**REQUEST:**
Begin with the first line of the material and copy each line word for word through the line that contains "b.build('apron', TRIM, win)"; the pictures are left out.
--- BEGIN ---
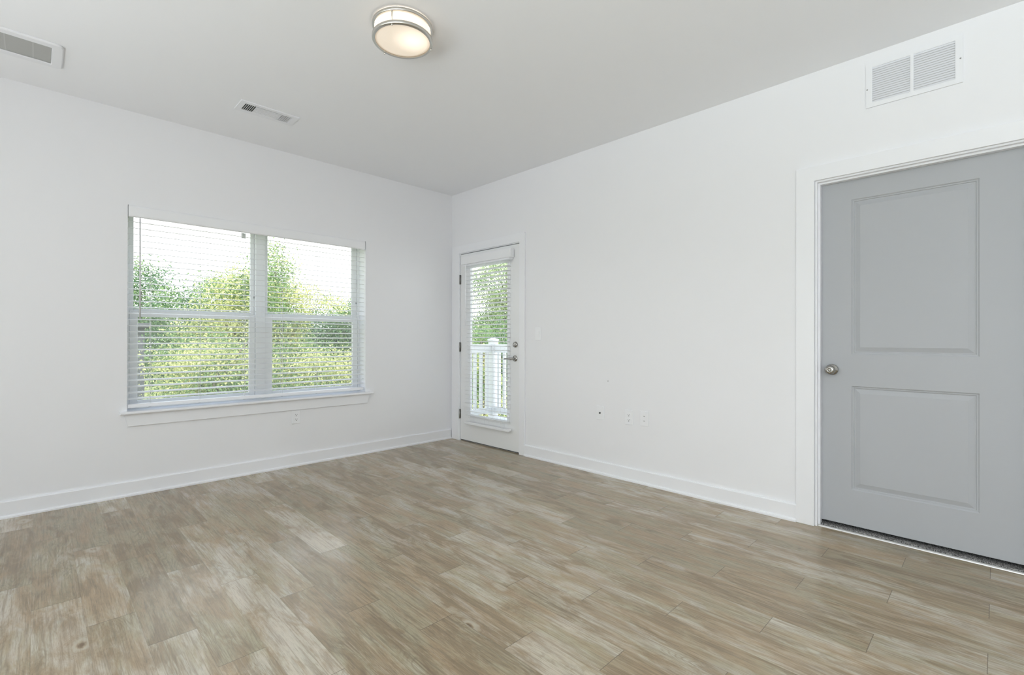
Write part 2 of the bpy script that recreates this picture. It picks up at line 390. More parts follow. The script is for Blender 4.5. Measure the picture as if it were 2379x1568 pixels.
b.build('apron', TRIM, win)

# ------------------------------------------------------------------ blind in the window
bl = thing('window_blind', ((WX0+WX1)/2, .03, 2.07), 'wide white horizontal slat blind lowered over the double window, slats open', 'blind')
b = MB(); b.prism([(-.006, 1.990), (-.012, 1.996), (-.014, 2.005), (-.014, 2.060), (-.010, 2.069), (-.006, 2.0735), (0, 2.0745), (0, 1.990)], 'x', WX0+.003, -1.072)
b.box(WX0+.003, WX0+.010, 0, .05, 1.990, 2.072).box(-1.079, -1.072, 0, .05, 1.990, 2.072)
b.build('valance', BLIND, bl)
MB().box(WX0+.012, -1.081, .008, .060, 2.015, 2.070, .002).build('headrail', BLIND, bl)
SX0, SX1 = -2.886, -1.070
NS, zs0, zs1 = 30, .688, 1.962
tl = math.radians(9.0)
b = MB()
def slat(b, x0, x1, yc, z, tilt, wd=.050, th=.0026, axis='x', crown=.0022):
    """thin crowned slat along an axis; tilt > 0 lowers the room side"""
    pts = []
    n = 6
    up = [(-wd/2+wd*i/n, crown*(1-((i-n/2)/(n/2))**2)+th/2) for i in range(n+1)]
    dn = [(p, q-th) for p, q in up[::-1]]
    c, s_ = math.cos(tilt), math.sin(tilt)
    pts = [(yc+p*c-q*s_, z+p*s_+q*c) for p, q in up+dn]
    b.prism(pts, axis, x0, x1)
for i in range(NS): slat(b, SX0, SX1, .034, zs0+(zs1-zs0)*i/(NS-1), tl)
b.build('slats', SLAT, bl)
b = MB(); b.box(SX0, SX1, .010, .060, .622, .648, .006, 3)
br = b.build('bottom_rail', BLIND, bl)
CX = [-2.755, -2.443, -2.128, -1.830, -1.530, -1.20]
for cx in CX:
    b = MB()
    for yy in (.0085, .0595): b.tube([(cx, yy, .648), (cx, yy, 2.02)], .0009, 5)
    b.tube([(cx+.008, .034, .648), (cx+.008, .034, 2.02)], .0009, 5)
    b.build('ladder_cord', CORD, bl)
for cx in [-2.872]+CX+[-1.10]:
    MB().lathe([(0, -.0016), (.010, -.0016), (.010, .0005)], (cx, .022, .6225), n=12).build('cord_plug', mat('plug_grey', (.45,.46,.47), .5) if 'plug_grey' not in bpy.data.materials else bpy.data.materials['plug_grey'], br, 'small grey plug')
b = MB(); b.tube([(-2.820, -.012, 1.992), (-2.8205, -.018, 1.975), (-2.8195, -.018, 1.62), (-2.819, -.016, 1.262)], [.003, .0052, .0052, .0056], 10)
b.build('tilt_wand', mat('wand_clear_grey', (.62,.63,.64), .25), bl, 'thin grey tilt wand')

# ------------------------------------------------------------------ door_1: glazed patio door
d1 = thing('door_1', (.0, D1Y1, 0), 'narrow white patio door with a tall glass pane, closed', 'door', None, 'structure')
GY0, GY1, GZ0, GZ1 = -.915, -.325, .300, 1.905
sy0, sy1, sz0, sz1 = D1Y0+.006, D1Y1-.005, .013, D1Z-.007
fx0, fx1 = .004, .048
b = MB(); b.box(fx0, fx1, sy0, GY0-.02, sz0, sz1).box(fx0, fx1, GY1+.02, sy1, sz0, sz1)
b.box(fx0, fx1, GY0-.02, GY1+.02, sz0, GZ0-.02).box(fx0, fx1, GY0-.02, GY1+.02, GZ1+.02, sz1)
b.build('door_panel', DOORP, d1)
b = MB()                                    # raised frame around the glass
for (y0, y1, z0, z1) in ((GY0-.030, GY0+.008, GZ0-.030, GZ1+.030), (GY1-.008, GY1+.030, GZ0-.030, GZ1+.030), (GY0+.008, GY1-.008, GZ0-.030, GZ0+.008), (GY0+.008, GY1-.008, GZ1-.008, GZ1+.030)):
    b.box(-.006, .016, y0, y1, z0, z1, .004)
b.build('glass_frame', DOORP, d1)
MB().box(.024, .030, GY0-.018, GY1+.018, GZ0-.018, GZ1+.018).build('pane', GLASS, d1)
for z in (1.779, 1.032, .292):
    b = MB(); b.lathe([(0, -.052), (.0065, -.052), (.0065, .052), (0, .052)], (-.005, D1Y1-.001, z), n=12)
    b.box(.0005, .003, D1Y1-.012, D1Y1+.008, z-.050, z+.050)
    b.build('hinge', HINGE, d1, 'dark steel hinge')
db = MB(); db.lathe([(0, -.016), (.020, -.016), (.026, -.012), (.030, -.004), (.030, .001)], (fx0, -1.017, 1.067), 'x', 32)
dbo = db.build('deadbolt', NICKD, d1, 'round nickel deadbolt')
MB().box(-.030, -.010, -1.030, -1.004, 1.061, 1.068, .002).build('thumb_turn', NICKEL, dbo)
lv = MB(); lv.lathe([(0, -.012), (.022, -.012), (.029, -.008), (.031, -.002), (.031, .001)], (fx0, -1.012, .930), 'x', 32)
lvo = lv.build('lever_handle', NICKD, d1, 'nickel lever handle')
b = MB(); b.tube([(-.004, -1.012, .930), (-.050, -1.012, .930)], .010, 16)
b.tube([(-.050, -1.018, .930), (-.053, -1.000, .930), (-.055, -.960, .928), (-.056, -.915, .925)], [.010, .0095, .0085, .0065], 14)
b.build('lever', NICKD, lvo)
MB().box(.012, .040, sy0, sy1, .0042, .0125).build('door_sweep', RUBBER, d1, 'dark sweep under the door')
# jamb and casing
b = MB()
b.box(-.001, RT, D1Y1, D1Y1+.011, 0, D1Z+.011).box(-.001, RT, D1Y0-.011, D1Y0, 0, D1Z+.011).box(-.001, RT, D1Y0, D1Y1, D1Z, D1Z+.011)
b.box(.050, .064, D1Y1-.012, D1Y1, .02, D1Z).box(.050, .064, D1Y0, D1Y0+.012, .02, D1Z).box(.050, .064, D1Y0+.012, D1Y1-.012, D1Z-.012, D1Z)
b.box(.0205, RT, D1Y0, D1Y1, -.0008, .004)
b.build('jamb', TRIM, d1)
b = MB(); cz = D1Z+.006
ya, yb, yc, yd = D1Y0-.076, D1Y0-.004, D1Y1+.006, -.0265
b.prism([(ya, 0), (yb, 0), (yb, cz), (yc, cz), (yc, 0), (yd, 0), (yd, cz+.083), (ya, cz+.083)], 'x', -.0165, -.0005, .002)
struct(b.build('trim_1', TRIM), 'white casing around the patio door', 'door casing')

# blind on the patio door
dbx = thing('door_blind', (-.02, -.62, 1.98), 'narrow white slat blind hung on the patio door glass', 'blind')
b = MB(); b.prism([(-.066, -1.000), (-.058, -1.006), (-.012, -1.006), (-.006, -1.003), (-.006, -.248), (-.012, -.243), (-.060, -.243), (-.066, -.250)], 'z', 1.926, 2.012, .0015)
b.build('valance', BLIND, dbx)
MB().box(-.052, -.004, -.985, -.262, 1.905, 1.926, .002).build('headrail', BLIND, dbx)
b = MB(); NS2 = 37
for i in range(NS2):
    z = .300+(1.888-.300)*i/(NS2-1)
    slat(b, -.968, -.305, -.034, z, math.radians(-8), .050, .0026, 'y')
b.build('slats', SLAT, dbx)
MB().box(-.060, -.010, -.972, -.300, .206, .232, .004, 3).build('bottom_rail', BLIND, dbx)
for yy in (-.40, -.635, -.87):
    b = MB()
    for xx in (-.0605, -.0085): b.tube([(xx, yy, .232), (xx, yy, 1.91)], .0009, 5)
    b.build('ladder_cord', CORD, dbx)
b = MB(); b.tube([(-.066, -.335, 1.926), (-.0745, -.335, 1.905), (-.072, -.330, 1.6), (-.070, -.325, 1.262)], [.003, .0045, .0045, .005], 10)
b.build('tilt_wand', BLIND, dbx)

# ------------------------------------------------------------------ door_2: grey two-panel door
d2 = thing('door_2', (.06, D2Y1, 0), 'grey two panel interior door with a round knob, closed', 'door', None, 'structure')
X2 = .060; gy0, gy1 = D2Y0+.003, D2Y1-.003; gz0, gz1 = .032, D2Z-.004
panels = ((-4.290, -3.750, 1.036, 1.947), (-4.288, -3.746, .241, .851))
b = bmesh.new()
def ring_loop(y0, y1, z0, z1, x): return [b.verts.new((x, y, z)) for y, z in ((y0, z0), (y1, z0), (y1, z1), (y0, z1))]
def stitch(A, B):
    for i in range(4): b.faces.new((A[i], A[(i+1) % 4], B[(i+1) % 4], B[i]))
ys = [gy0, -4.289, -3.748, gy1]; zs = [gz0, .241, .851, 1.036, 1.947, gz1]
for i in range(3):
    for j in range(5):
        if i == 1 and j in (1, 3): continue
        b.faces.new([b.verts.new((X2, y, z)) for y, z in ((ys[i], zs[j]), (ys[i+1], zs[j]), (ys[i+1], zs[j+1]), (ys[i], zs[j+1]))])
for j in (1, 3):
    y0, y1, z0, z1 = ys[1], ys[2], zs[j], zs[j+1]
    prev = ring_loop(y0, y1, z0, z1, X2)
    for ins, dep in ((.006, .0050), (.011, .0052), (.014, .0095), (.018, .0100), (.040, .0030), (.0425, .0022)):
        cur = ring_loop(y0+ins, y1-ins, z0+ins, z1-ins, X2+dep); stitch(prev, cur); prev = cur
    b.faces.new(prev)
XB = X2+.035
O = [b.verts.new((XB, y, z)) for y, z in ((gy0, gz0), (gy1, gz0), (gy1, gz1), (gy0, gz1))]; I = [b.verts.new((X2, y, z)) for y, z in ((gy0, gz0), (gy1, gz0), (gy1, gz1), (gy0, gz1))]
stitch(I, O); b.faces.new(O)
bmesh.ops.remove_doubles(b, verts=b.verts, dist=1e-5); bmesh.ops.recalc_face_normals(b, faces=b.faces)
mm = MB(); mm.b.free(); mm.b = b
mm.build('door_panel', GREY, d2)
k = MB(); k.lathe([(.033, .0), (.033, -.004), (.030, -.008), (.016, -.012), (.012, -.018), (.012, -.030), (.018, -.036), (.025, -.042), (.0275, -.050), (.0265, -.058), (.022, -.064), (.014, -.067), (.009, -.0675), (.0085, -.065), (0, -.065)], (X2, -3.652, .943), 'x', 40)
ko = k.build('door_knob', NICKD, d2, 'round satin nickel knob')
MB().lathe([(.0065, -.064), (.006, -.0695), (.003, -.071), (0, -.071)], (X2, -3.652, .943), 'x', 20).build('lock_button', NICKEL, ko)
b = MB()
J0 = -.001
b.box(J0, RT, D2Y1, D2Y1+.011, 0, D2Z+.011).box(J0, RT, D2Y0-.011, D2Y0, 0, D2Z+.011).box(J0, RT, D2Y0, D2Y1, D2Z, D2Z+.011)
b.box(.022, X2-.002, D2Y1-.011, D2Y1, 0, D2Z, .001).box(.022, X2-.002, D2Y0, D2Y0+.011, 0, D2Z, .001).box(.022, X2-.002, D2Y0+.011, D2Y1-.011, D2Z-.011, D2Z, .001)
b.build('jamb', TRIM, d2)
b = MB(); ci = D2Y1+.012; cz = D2Z+.009
ya, yb, yc, yd = D2Y0-.110, D2Y0-.012, ci, ci+.098
b.prism([(ya, 0), (yb, 0), (yb, cz), (yc, cz), (yc, 0), (yd, 0), (yd, cz+.090), (ya, cz+.090)], 'x', -.018, -.0005, .002)
struct(b.build('trim_2', TRIM), 'wide white casing around the grey door', 'door casing')
b = MB(); b.prism([(.012, 0), (.014, .004), (.020, .008), (.026, .008), (.034, .003), (.034, 0)], 'y', D2Y0+.001, D2Y1-.001)
struct(b.build('trim_3', METALW), 'thin pale metal transition strip under the grey door', 'threshold')
struct(MB().box(.035, 1.30, -5.2, -2.95, -.0005, .012).build('floor_carpet', CARPET), 'dark grey carpet showing under the grey door', 'carpet')
b = MB(); b.box(1.30, 1.36, -5.2, -2.9, -.1, H).box(RT, 1.30, -5.26, -5.2, -.1, H).box(RT, 1.30, -2.95, -2.9, -.1, H).box(RT, 1.30, -5.2, -2.95, H, H+.05).box(RT, 1.30, -5.2, -2.95, -.1, -.001)
struct(b.build('wall_far', WALL), 'walls of the room beyond the grey door', 'wall')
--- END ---
**RESULT OF THIS TASK:**
Write part 2 of the bpy script that recreates this picture. It picks up at line 390. More parts follow. The script is for Blender 4.5. Measure the picture as if it were 2379x1568 pixels.
b.build('apron', TRIM, win)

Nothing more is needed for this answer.